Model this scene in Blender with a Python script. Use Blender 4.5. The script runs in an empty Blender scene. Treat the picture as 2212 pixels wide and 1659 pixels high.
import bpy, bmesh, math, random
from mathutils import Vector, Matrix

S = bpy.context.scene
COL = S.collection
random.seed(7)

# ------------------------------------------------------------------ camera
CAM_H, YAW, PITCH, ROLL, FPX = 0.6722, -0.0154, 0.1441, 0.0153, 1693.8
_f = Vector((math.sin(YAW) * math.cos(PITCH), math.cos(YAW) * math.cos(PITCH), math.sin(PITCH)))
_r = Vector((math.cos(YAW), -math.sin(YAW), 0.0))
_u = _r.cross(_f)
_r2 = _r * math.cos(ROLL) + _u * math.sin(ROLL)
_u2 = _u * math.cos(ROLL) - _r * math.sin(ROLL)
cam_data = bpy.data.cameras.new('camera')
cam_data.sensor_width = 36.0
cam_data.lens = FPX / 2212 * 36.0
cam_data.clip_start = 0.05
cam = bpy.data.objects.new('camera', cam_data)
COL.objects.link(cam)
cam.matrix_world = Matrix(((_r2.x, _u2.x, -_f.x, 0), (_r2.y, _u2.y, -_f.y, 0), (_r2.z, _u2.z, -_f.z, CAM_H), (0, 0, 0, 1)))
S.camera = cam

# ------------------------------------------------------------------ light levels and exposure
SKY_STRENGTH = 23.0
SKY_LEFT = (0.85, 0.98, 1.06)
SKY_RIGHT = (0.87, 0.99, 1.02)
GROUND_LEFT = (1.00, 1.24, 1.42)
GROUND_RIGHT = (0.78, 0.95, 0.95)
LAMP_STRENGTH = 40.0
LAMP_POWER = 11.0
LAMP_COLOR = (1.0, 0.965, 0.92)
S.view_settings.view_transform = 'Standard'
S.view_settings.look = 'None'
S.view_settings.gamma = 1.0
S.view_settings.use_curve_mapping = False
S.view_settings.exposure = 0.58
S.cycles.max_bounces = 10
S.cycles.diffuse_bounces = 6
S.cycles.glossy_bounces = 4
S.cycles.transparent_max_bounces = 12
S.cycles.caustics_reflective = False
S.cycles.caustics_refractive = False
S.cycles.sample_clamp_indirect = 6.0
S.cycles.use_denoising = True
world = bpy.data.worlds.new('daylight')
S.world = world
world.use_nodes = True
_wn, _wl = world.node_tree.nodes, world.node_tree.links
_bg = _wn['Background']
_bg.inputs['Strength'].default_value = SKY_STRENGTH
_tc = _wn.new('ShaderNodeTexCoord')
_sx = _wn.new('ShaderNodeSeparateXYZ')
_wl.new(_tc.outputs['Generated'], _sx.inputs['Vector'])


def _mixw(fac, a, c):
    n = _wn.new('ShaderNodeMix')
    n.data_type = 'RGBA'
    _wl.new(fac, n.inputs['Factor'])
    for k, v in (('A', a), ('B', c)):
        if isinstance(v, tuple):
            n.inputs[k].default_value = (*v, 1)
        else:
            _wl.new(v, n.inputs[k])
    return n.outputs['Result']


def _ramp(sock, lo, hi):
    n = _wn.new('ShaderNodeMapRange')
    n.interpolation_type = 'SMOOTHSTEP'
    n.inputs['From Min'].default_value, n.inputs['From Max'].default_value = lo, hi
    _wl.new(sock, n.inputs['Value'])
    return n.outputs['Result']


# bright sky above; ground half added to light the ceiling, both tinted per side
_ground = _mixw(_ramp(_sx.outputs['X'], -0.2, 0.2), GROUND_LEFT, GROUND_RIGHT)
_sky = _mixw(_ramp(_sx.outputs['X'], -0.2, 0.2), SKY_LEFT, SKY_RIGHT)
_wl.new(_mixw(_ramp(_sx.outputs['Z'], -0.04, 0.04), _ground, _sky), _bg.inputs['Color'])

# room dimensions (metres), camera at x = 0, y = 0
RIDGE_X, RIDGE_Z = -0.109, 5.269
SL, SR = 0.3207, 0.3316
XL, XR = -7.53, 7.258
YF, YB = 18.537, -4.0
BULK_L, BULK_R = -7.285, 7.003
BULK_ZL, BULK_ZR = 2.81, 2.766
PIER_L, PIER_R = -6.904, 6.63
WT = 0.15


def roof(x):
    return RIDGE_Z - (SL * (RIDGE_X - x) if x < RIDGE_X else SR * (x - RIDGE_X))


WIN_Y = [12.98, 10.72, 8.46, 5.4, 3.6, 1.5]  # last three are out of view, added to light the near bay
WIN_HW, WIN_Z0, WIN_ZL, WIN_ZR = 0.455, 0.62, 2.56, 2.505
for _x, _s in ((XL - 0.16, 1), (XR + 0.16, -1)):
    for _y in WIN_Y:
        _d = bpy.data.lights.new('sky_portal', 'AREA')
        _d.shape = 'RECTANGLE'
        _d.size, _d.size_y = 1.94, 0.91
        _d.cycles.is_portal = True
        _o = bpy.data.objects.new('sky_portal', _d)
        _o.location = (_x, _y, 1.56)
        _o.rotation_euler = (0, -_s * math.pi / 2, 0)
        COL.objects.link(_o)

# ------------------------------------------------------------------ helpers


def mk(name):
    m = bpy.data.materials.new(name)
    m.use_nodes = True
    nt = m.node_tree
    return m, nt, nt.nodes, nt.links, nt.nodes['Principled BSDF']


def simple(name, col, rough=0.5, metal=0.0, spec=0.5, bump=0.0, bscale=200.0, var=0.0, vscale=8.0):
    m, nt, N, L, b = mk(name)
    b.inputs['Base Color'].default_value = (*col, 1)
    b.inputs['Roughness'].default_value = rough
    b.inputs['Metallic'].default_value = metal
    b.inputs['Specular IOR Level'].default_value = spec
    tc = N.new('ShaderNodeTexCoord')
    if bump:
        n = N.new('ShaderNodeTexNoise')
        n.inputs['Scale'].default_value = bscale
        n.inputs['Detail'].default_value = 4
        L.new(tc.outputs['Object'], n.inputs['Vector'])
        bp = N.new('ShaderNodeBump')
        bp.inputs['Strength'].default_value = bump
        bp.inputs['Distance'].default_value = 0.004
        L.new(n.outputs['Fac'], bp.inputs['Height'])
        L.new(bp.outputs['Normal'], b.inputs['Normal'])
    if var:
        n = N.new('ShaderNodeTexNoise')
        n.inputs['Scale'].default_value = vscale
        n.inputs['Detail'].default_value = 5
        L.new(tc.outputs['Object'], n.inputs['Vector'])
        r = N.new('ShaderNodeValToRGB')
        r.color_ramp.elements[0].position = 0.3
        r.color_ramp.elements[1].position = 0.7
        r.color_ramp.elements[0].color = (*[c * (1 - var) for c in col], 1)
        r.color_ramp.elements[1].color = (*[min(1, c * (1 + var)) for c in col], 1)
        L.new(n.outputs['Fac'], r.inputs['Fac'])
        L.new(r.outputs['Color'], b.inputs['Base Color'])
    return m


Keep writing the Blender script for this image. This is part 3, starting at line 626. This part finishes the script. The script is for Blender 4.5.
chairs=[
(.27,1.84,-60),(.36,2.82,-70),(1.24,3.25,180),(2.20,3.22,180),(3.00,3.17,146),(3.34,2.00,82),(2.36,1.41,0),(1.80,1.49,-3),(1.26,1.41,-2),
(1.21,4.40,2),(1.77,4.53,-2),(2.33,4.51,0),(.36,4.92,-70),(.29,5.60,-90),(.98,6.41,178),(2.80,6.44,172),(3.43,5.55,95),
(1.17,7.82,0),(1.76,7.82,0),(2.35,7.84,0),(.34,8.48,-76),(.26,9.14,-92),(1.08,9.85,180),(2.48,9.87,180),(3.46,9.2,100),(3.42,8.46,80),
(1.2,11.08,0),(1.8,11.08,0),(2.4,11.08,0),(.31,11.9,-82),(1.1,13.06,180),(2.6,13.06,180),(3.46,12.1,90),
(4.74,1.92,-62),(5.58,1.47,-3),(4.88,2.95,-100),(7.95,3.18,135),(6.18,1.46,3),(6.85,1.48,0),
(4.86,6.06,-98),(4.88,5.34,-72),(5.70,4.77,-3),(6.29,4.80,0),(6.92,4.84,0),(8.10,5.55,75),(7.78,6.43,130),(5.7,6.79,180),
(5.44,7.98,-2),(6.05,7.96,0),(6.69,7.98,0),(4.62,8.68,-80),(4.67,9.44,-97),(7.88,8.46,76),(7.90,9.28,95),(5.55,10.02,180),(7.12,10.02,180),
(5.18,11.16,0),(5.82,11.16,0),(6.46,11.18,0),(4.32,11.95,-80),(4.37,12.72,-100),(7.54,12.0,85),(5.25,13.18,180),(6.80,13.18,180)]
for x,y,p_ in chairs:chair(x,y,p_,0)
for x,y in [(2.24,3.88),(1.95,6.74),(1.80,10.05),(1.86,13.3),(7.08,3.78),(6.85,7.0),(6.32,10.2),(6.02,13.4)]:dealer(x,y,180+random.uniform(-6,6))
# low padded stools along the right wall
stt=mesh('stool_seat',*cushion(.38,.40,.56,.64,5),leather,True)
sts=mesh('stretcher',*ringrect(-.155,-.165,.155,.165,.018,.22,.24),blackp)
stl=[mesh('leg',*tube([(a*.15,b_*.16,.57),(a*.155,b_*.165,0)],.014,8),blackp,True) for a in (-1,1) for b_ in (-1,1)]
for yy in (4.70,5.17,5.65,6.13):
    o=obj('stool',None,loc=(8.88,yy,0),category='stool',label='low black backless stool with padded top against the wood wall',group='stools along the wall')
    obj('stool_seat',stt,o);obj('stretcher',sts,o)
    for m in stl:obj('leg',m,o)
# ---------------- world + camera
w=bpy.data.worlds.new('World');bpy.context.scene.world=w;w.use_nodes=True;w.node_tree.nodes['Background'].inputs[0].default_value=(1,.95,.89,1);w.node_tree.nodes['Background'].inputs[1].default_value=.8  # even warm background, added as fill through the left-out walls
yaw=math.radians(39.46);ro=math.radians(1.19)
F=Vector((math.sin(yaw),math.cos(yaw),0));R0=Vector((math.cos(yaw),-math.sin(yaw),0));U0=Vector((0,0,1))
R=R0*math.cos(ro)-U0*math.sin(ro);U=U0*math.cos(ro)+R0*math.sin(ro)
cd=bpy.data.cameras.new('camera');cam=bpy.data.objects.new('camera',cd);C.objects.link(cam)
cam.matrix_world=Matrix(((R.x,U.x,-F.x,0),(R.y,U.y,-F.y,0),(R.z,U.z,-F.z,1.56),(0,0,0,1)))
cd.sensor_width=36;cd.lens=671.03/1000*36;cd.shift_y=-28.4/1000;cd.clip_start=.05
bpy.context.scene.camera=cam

> _WORK TO COMPLETE_
Copy, from the material, each line that holds the string "scene".

> _EXERCISE RESPONSE_
Model this scene in Blender with a Python script. Use Blender 4.5. The script runs in an empty Blender scene. Treat the picture as 2212 pixels wide and 1659 pixels high.
S = bpy.context.scene
w=bpy.data.worlds.new('World');bpy.context.scene.world=w;w.use_nodes=True;w.node_tree.nodes['Background'].inputs[0].default_value=(1,.95,.89,1);w.node_tree.nodes['Background'].inputs[1].default_value=.8  # even warm background, added as fill through the left-out walls
bpy.context.scene.camera=cam